IJM Land (Kananga Research) buy; target price RM2.80

IJM Land
1Q11 exceeds expectations

• 1Q11 net profit of RM53.5m exceeded expectations, accounting for 31% of street’s FY11E net profit of RM171.6m and 37% of our RM145.8m. But 1Q11 revenue of RM365.0m was within estimates at 29% of street’s FY11E revenue of RM1.27bm and 27% of our forecast of RM1.36b. IJM Land (IJML) results were led by stronger than expected  development margins. 1Q11 sales recorded RM340m, making up 25% of FY11E sales target (excluding any en bloc sales) of RM1.38b (+10% YoY).

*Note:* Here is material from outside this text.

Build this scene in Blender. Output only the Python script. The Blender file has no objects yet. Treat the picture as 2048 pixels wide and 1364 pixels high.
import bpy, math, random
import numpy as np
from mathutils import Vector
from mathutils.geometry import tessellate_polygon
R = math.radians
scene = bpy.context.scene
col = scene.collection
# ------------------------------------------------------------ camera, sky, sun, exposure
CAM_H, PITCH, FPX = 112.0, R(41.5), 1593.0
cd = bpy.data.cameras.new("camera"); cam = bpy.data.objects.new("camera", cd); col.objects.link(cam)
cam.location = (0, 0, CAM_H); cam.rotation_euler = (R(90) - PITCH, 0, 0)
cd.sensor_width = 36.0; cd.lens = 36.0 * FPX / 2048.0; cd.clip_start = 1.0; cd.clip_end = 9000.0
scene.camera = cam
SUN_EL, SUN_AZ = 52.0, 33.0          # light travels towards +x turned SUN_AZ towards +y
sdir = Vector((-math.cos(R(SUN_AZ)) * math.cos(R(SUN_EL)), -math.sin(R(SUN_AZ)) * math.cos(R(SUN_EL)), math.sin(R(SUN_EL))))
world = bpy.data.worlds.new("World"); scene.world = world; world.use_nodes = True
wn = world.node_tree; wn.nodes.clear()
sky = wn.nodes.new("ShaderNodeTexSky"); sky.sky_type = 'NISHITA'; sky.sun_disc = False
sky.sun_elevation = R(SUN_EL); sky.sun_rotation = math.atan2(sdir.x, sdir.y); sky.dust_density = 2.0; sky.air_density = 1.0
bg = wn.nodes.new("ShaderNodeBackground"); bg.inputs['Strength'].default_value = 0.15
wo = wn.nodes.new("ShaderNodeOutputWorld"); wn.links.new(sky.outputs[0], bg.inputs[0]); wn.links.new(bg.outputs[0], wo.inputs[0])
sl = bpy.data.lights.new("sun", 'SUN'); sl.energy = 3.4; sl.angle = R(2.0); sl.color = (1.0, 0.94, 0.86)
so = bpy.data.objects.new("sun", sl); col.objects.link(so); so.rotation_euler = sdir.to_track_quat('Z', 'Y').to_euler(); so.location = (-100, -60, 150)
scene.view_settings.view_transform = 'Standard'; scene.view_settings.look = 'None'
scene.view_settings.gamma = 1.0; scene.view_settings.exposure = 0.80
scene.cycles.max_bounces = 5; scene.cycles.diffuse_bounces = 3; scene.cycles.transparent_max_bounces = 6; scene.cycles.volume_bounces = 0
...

• YoY, 1Q11 net profit grew 101%, buoyed by stronger sales from The Light, its Klang Valley developments (e.g. Shah Alam 2, Bukit Mandarina) and Seremban townships. Property development pretax margins were extremely strong at 22.6% (+9.2ppt YoY); we think it is largely due to higher margin product mix and sales from completed or those at significant billing stages.

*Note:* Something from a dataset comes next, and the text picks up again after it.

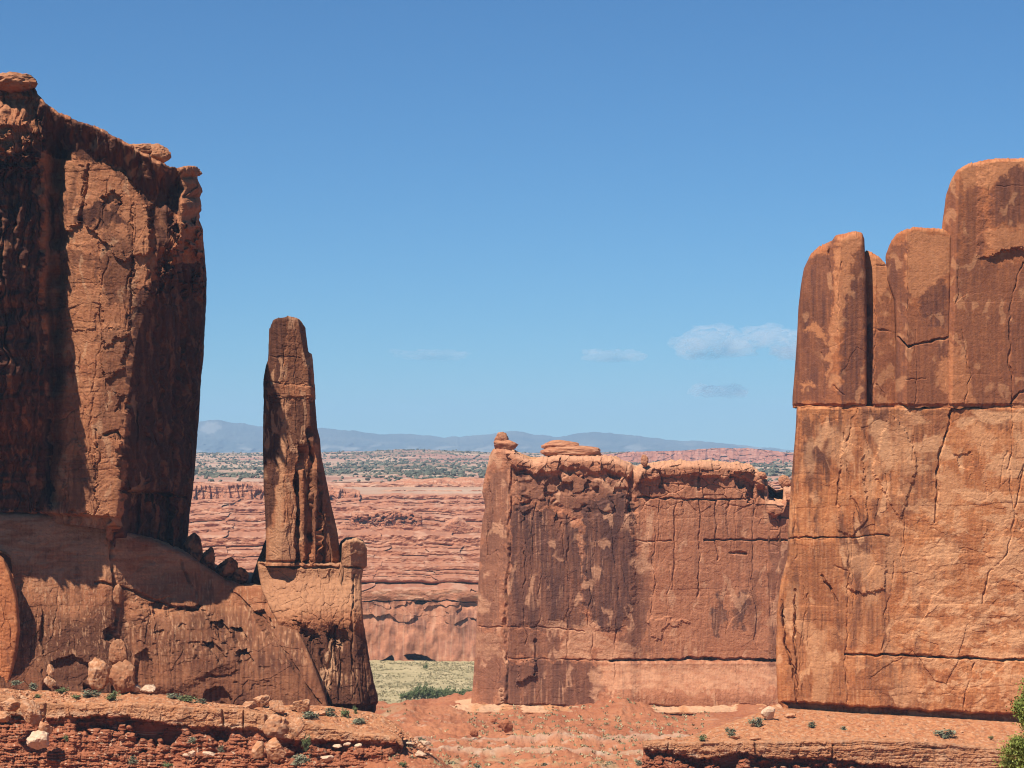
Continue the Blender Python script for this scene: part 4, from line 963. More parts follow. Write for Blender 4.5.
def ground():
    ys = geo(60, 494, 44) + list(np.linspace(494, 575, 110, endpoint=False)) + geo(575, 760, 20) + list(np.linspace(760, 1110, 300, endpoint=False)) + geo(1110, 1320, 30) + geo(1320, 1720, 130) + geo(1720, 3000, 40) + geo(3000, 9500, 210) + geo(9500, 29000, 40) + [29000]
    ys = np.array(ys)[:, None]
    a = np.concatenate([np.arange(-420, 280, 5.0), np.arange(280, 700, 1.0), np.arange(700, 1446, 4.0)])[None, :]
    a, y = np.broadcast_arrays(a, ys)
    z = ground_z(a, y)
    X = (a - 512) * y / F
    V = np.stack([X, y, z], -1).reshape(-1, 3)
    grass = sm(1130, 1230, y) * sm(1760, 1720, y)
    grass = np.maximum(grass, .5 * sm(.15, .5, fbm(X / 14, y / 20, 4, 819)) * sm(780, 800, y) * sm(870, 820, y))
    grass = np.maximum(grass, .45 * sm(.1, .5, fbm(X / 22, y / 22, 3, 820)) * sm(800, 990, y) * sm(420, 380, a))
    sand = sm(2500, 2900, y)
    b = HOR - (z - ZC) * F / y
    scr = sm(0.0, .4, fbm(X / 300, y / 500, 4, 821) + .9 * np.exp(-((y - 4700) / 900.0) ** 2) + .35 * np.exp(-((y - 8000) / 1500.0) ** 2) - .15) * sm(3200, 3900, y)
    spk = sm(.1, .35, fbm(X / 22, y / 60, 2, 822))
    pink = .8 * sm(3080, 3160, y) * sm(3900, 3600, y) + sm(.0, .4, fbm(X / 700, y / 420, 4, 823) - .1 + .9 * sm(5600, 6300, y) * sm(7400, 6700, y) * sm(380, 440, a))  * sm(2800, 3200, y)
    pale = .8 * sm(.25, .5, fbm(X / 400, y / 150, 4, 824)) * sm(3000, 3300, y) + .55 * np.maximum(np.exp(-((y - 880) / 4.0) ** 2), np.exp(-((y - 850) / 3.5) ** 2)) + .5 * sm(.5, .7, fbm(X / 5, y / 5, 2, 826) + .2 * fbm(X / 40, y / 40, 2, 827)) * sm(1000, 900, y)
    o = build('ground', V, grid_quads(*a.shape)[:, ::-1], M_ground, dict(grass=grass, sand=sand, scrub=np.clip(scr * (.3 + .55 * spk), 0, .85), pink=np.clip(pink + .7 * sm(.05, .4, fbm(X / 260, y / 240, 4, 828)) * sm(3000, 3300, y), 0, 1), pale=np.clip(pale, 0, 1)), origin=(0, 0, 0), smooth=True)
    tag(o, kind='structure')
ground()

def sheet(name, a0, a1, da, b0, b1, db, Yf, attrs, mat, parent=None, fin=None):
    """relief sheet for land that continues behind other land: rows b from b0 (low) up to b1"""
    a = np.arange(a0, a1, da)[None, :]; b = np.arange(b0, b1, -db)[:, None]
    a, b = np.broadcast_arrays(a, b)
    y = Yf(a, b)
    X, Y, Z = Pw(a, b, y)
    if fin is not None: Z = Z + fin(a, b, y)
    return build(name, np.stack(np.broadcast_arrays(X, Y, Z), -1).reshape(-1, 3), grid_quads(*a.shape)[:, ::-1], mat, {k: q.astype(np.float32) + 0 * a for k, q in attrs(a, b).items()}, parent, origin=Pw(420, b0, 1650))

def terraces():
    """far side of the valley: a streaked wall, then ledges of slickrock stepping back to the plain"""
    base = lin([(670, 1655), (664, 1660), (640, 1663), (602, 1668), (598, 1690), (580, 1770), (565, 1850), (550, 1950), (530, 2150), (515, 2380), (505, 2560), (495, 2800), (484, 3080), (482, 3120)])
    def ledges(q, seed, aa_):
        r = np.random.RandomState(seed)
        ed = np.array([478, 482, 489, 493, 499, 503, 505, 512, 514, 521, 526, 531, 546, 549, 556, 562, 564, 571, 575, 577, 584, 602, 700.])
        k = np.clip(np.searchsorted(ed, q), 1, len(ed) - 1)
        top, bot = ed[k - 1], ed[k]
        t = np.clip((q - top) / (bot - top), 0, 1)         # 0 at the upper edge of the bed
        over = (r.rand(200) ** 1.4)[k] * sm(-.35, .25, fbm(q * 0 + aa_ / 45.0, k * 3.7, 3, 829))
        # tread uses the uppermost part, then a riser with a small undercut at its foot
        tt = np.where(t < .35, t / .35, 1.0)
        qq = top + (bot - top) * (.05 + .95 * tt)
        return qq, t, over
    def Yf(a, b):
        q0 = b + 2.6 * fbm(a / 110, b / 200, 3, 830) + 1.0 * fbm(a / 20, b / 40, 3, 831) + .012 * (a - 400) + 2.6 * (voro(a / 46 + .25 * fbm(b / 14, a / 60, 2, 828), b / 60, 827)[2] - .5) * sm(604, 598, b)
        qq, t, ov = ledges(q0, 832, a)
        qw = np.where(q0 < 601, qq, q0)
        y = base(qw)
        k = sm(604, 596, b)
        y = y + k * (4.5 * sm(.86, .98, t) * sm(.1, .5, ov) - 1.0 * fbm(a / 9, b / 5, 4, 833) - 1.0 * (voro(a / 13, b / 6, 826)[2] - .5) * sm(-.1, .3, fbm(a / 60, b / 25, 2, 825))) * np.clip((base(b) - 1500) / 500, .4, 2)
        wall = 1 - k
        y = y - wall * 4 * (voro((a + 3 * fbm(a / 9, b / 9, 2, 824)) / 17, (b + 2 * fbm(a / 9, b / 9, 2, 823)) / 8, 822)[2] - .5) * sm(632, 618, b)
        y = y - wall * (5 * fbm(a / 40, b / 70, 4, 834) )
        xw, yw = a + 1.2 * fbm(a / 6, b / 6, 3, 838), b + .8 * fbm(a / 6, b / 6, 3, 839)
        cave = np.maximum(poly(xw, yw, [(404, 655), (412, 654), (420, 655), (429, 658), (438, 664), (428, 663), (418, 660.5), (408, 659)], 1), poly(xw, yw, [(355, 664), (372, 661), (384, 660), (392, 656), (394, 661), (386, 667), (355, 670)], 1))
        y = y + 22 * cave + 10 * poly(a, b, [(415, 602), (419, 600), (428, 601), (424, 604), (416, 604)], 1.5)
        y = y + 7 * np.exp(-((b - 584 - 2 * fbm(a / 30, b * 0, 2, 840)) / 1.6) ** 2)
        y = y + 12 * np.exp(-((b - 665.5) / 1.0) ** 2) * sm(0, .3, fbm(a / 20, b * 0, 2, 841) + .2)
        return y
    def at(a, b):
        x, y = warpf(842, 5, 14)(a, b)
        q0 = b + 2.6 * fbm(a / 110, b / 200, 3, 830) + 1.0 * fbm(a / 20, b / 40, 3, 831) + .012 * (a - 400) + 2.6 * (voro(a / 46 + .25 * fbm(b / 14, a / 60, 2, 828), b / 60, 827)[2] - .5) * sm(604, 598, b)
        wall = sm(598, 606, b)
        st = np.clip(.7 + .6 * fbm(a / 2, b / 40, 3, 843), 0, 1.1)
        v = wall * (.5 * stain(a, b, 844, .47, 4, 25) + .12 * sm(-.1, .5, fbm(a / 3, b / 60, 3, 846)))
        for P, k in (([(398, 612), (430, 618), (426, 632), (400, 628)], .7), ([(446, 610), (490, 615), (490, 645), (470, 640), (446, 630)], .75), ([(436, 640), (470, 630), (480, 655), (440, 655)], .45), ([(362, 606), (392, 602), (400, 606), (366, 612)], .6)):
            v = np.maximum(v, k * poly(x, y, P, 3) * st)
        v = np.maximum(v, .22 * (1 - wall) * sm(.1, .5, fbm(a / 12, b / 4, 4, 847, .6)))
        p = .35 * wall * sm(.2, .7, fbm(a / 3, b / 40, 4, 848)) + .5 * (1 - wall) * sm(.1, .55, fbm(a / 18, b / 5, 4, 849, .6)) + .6 * sm(500, 488, b) * sm(-.1, .3, fbm(a / 16, b / 3, 4, 850))
        p = np.maximum(p, .7 * sm(662, 667, b))
        tn = np.clip(.5 + .3 * strata(q0, 851, 2.5, 14) + .45 * fbm(a / 13, b / 6, 5, 852, .6), 0, 1)
        return dict(varn_shade=np.clip(v, 0, 1) * (1 - .7 * np.clip(p, 0, 1)), pale=np.clip(p, 0, 1), tone=tn, flat=sm(600, 560, b) * .25)
    o = sheet('terraced_cliff', 60, 1000, .7, 672, 481.5, .45, Yf, at, M_far)
    tag(o, 'far pinkish cliff of banded slickrock terraces stepping back beyond the grassy valley floor', 'cliff')
terraces()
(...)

• QoQ, 1Q11 pretax profit grew 203% to RM80.3m, outpacing revenue growth of 49% QoQ. Besides stronger development margins, IJML recorded strong finance income which helped decrease net finance cost to RM10.3m (-51% QoQ).

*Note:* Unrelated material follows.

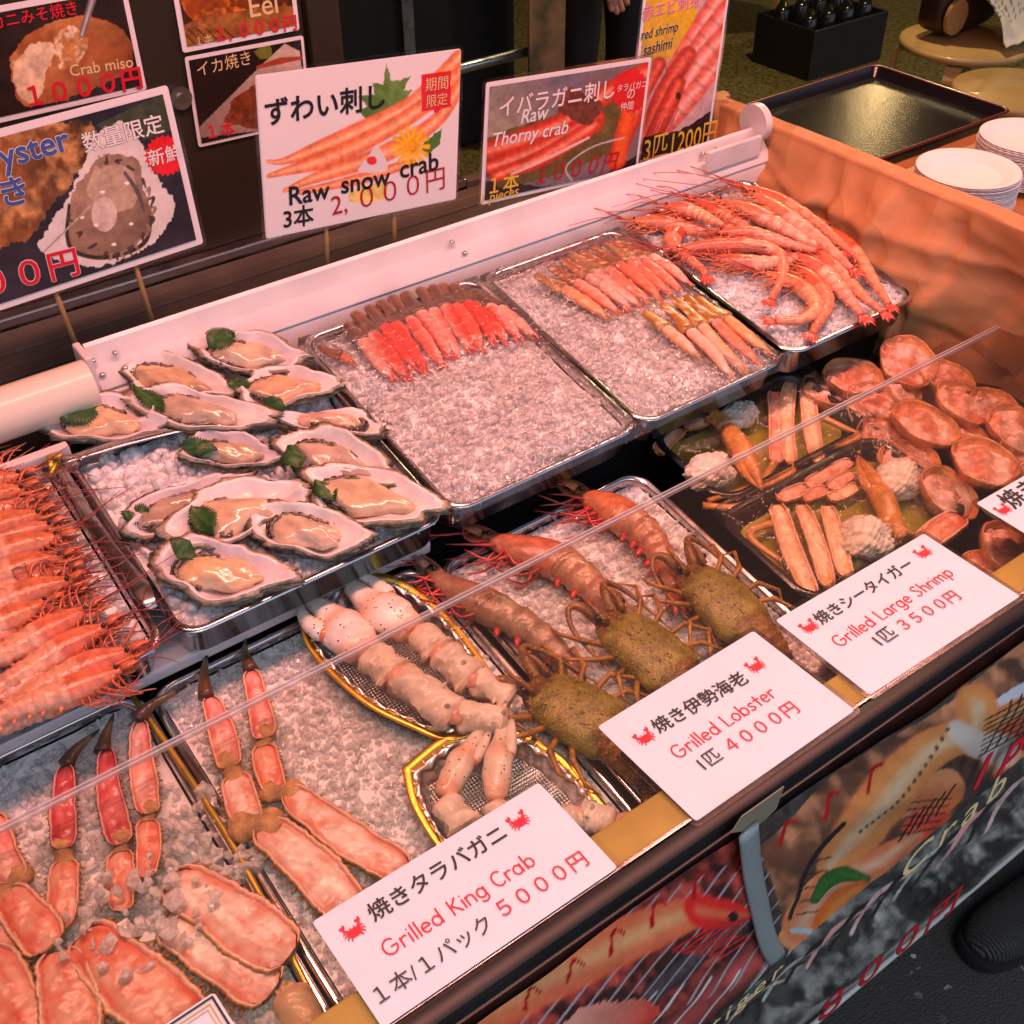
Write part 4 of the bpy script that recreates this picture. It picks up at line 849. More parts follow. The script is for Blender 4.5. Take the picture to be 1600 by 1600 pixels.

• Upward revision to FY11-12E earnings by 28%-8% to RM186.5m (+72% YoY) – RM208.3m (+12% YoY). We have 1) stepped-up overall development margins 2) change earnings mix to lean towards higher margin products 3) increase launch sizes for its townships in Sandakan, Seremban and Shah Alam.
Based on media reports, the group expects to launch RM1.0b-RM1.2b worth of projects (about 10-15 projects) and has already launched headline projects like The Pearl Regency (GDV: RM500m) and The Light Collection I  (GDV: RM203m).
Additionally the group expects to recognize its AEON Mall @ Melaka en bloc sale in 4Q11, amounting to RM385m (including debt portion). Unbilled sales of RM850m provides <1 year’s earnings visibility. Upcoming launches are from Sandakan, Klang Valley and Johor worth RM120m, as reported after the group’s AGM today.

• Reiterate BUY with unchanged RM2.80 fair value, based on DCF driven diluted SoP RNAV. We continue to like IJML given 3-year CAGR 26%, an alternative proxy to Malaysia’s  property sector and large GDV pipeline over several regions, including overseas projects. Share price catalysts lies with more liquidity if its parent pares down its 62.5% stake and future foreign investors’ reentry particularly as it is a new alternative proxy to Malaysia’s property sector. Foreign shareholding is low at 12%-13%.